Illinois’s $800 million general-obligation sale yesterday included $450 million of tax-free debt, with a 10-year portion priced to yield 3.3 percent, data compiled by Bloomberg show. That’s about 1.33 percentage points above benchmark munis. In California’s $2.1 billion tax-exempt issue last month, 10-year bonds yielded 0.48 percentage point more than benchmark securities.

2012 Comparison

A year ago, California issued bonds at a spread of 0.84 percentage point for 10-year debt, compared with a gap of 1.73 percentage points for Illinois about two weeks later.

The Land of Lincoln is still benefiting from demand for lower-rated debt in the $3.7 trillion municipal market. It will pay a so-called true interest cost of 3.92 percent on the borrowing, matching the 20-year low set in January 2012, according to a release from Abdon Pallasch, an assistant budget director.

Illinois plans to sell another $1 billion of general obligations this year for capital projects and may come back to the market as soon as May, Sinsheimer said. Passage of pension- overhaul laws would expedite the borrowing, he said.

Proceeds of Illinois’s sale will pay for road, rail and school projects. Bank of America Merrill Lynch beat out eight other banks for the debt, which was offered via auction.

Bigger Deal

The state increased the deal size from January because more initiatives were ready to get under way as the construction season begins, according to Pallasch.
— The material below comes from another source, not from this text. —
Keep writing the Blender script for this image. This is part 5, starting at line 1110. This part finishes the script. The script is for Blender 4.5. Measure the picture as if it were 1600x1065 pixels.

Pennsylvania today will offer the week’s biggest muni borrowing, a $950 million general-obligation deal set to price through competitive bid. States and cities are poised to issue $6.1 billion of long-term debt this week, the slowest non- holiday week since February, according to Bloomberg data.

Munis have cheapened relative to Treasuries since mid-March as investors sell city and state bonds to raise cash before the April 15 federal tax-filing deadline.

At 1.97 percent, yields on 10-year muni benchmarks compare with 1.86 percent on federal debt. The local-bond interest rate has exceeded that on Treasuries since March 13, the longest stretch since September.